Triyards lands order

A Singaporean shipbuilding conglomerate has secured contracts to construct a pair of liftboats.

On Thursday Triyards Holdings said the orders are worth $112m in total but failed to shed light on the identity of the counterparties or the timetable tied to the projects.

In a statement chief executive Chan Eng Yew said the freshly minted deals serve as evidence that the appetite for his company's BH 300-L4T and BH 300 series of liftboats is on the rise.

“Demand for liftboats in Asia is expected to remain buoyant, especially with increasing acceptance of their use,” he told investors. “The demand for medium to large sized offshore support vessels should also stay healthy.”

While Triyards’ chief executive is optimistic about the future the company acknowledged that it still expects the next 12 months to be “more competitive and challenging” due to the rise of what it described as “new players” in China and other parts of Asia.

“The group is thus cautiously optimistic that it can lock in a greater share of this segment, barring any unforeseen circumstances which may arise to destabilise the current financial market and global economy,” the shipbuilder told investors in its earnings update.

The commentary came as the company reported a net profit of $21.4m for the nine months to 31 May.

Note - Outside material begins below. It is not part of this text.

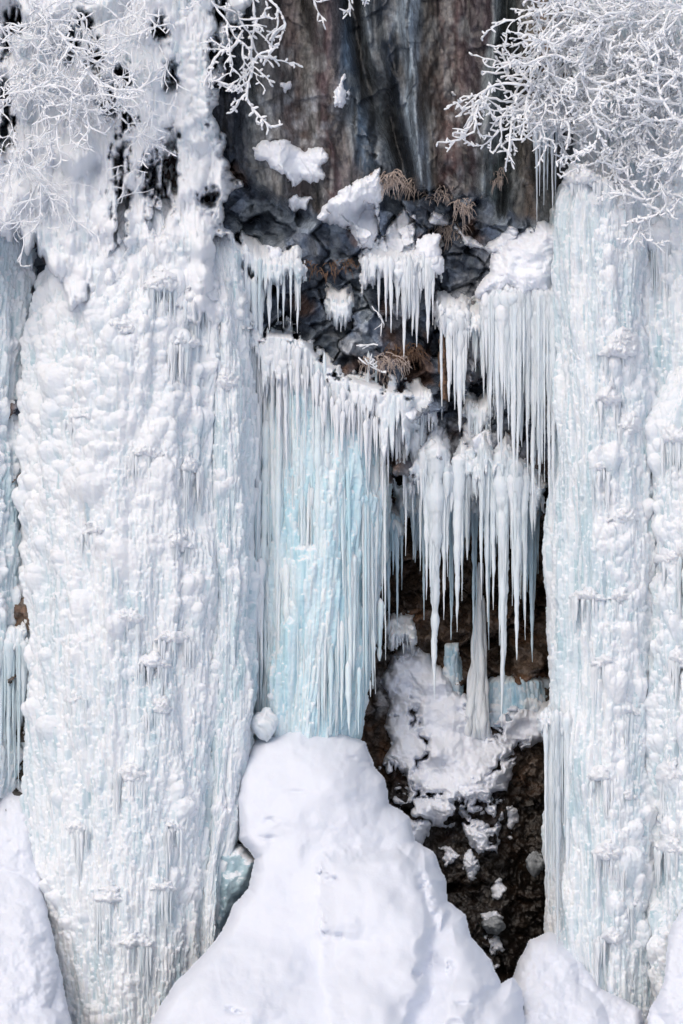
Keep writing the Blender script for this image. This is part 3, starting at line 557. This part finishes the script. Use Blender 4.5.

Revenue rose 11% year-on-year to $219.9m while earnings before interest, taxes, depreciation and amortization (Ebitda) rang it at $33.7m, which represents a gain of 13.9%.

Shares of Triyards, a spin-off of Ezra Holdings, trade on the Singapore Exchange. The shipbuilder oversees two yards in Vietnam and one in Texas but shelved plans for another in Western Australia after a potential deal fell through earlier this year.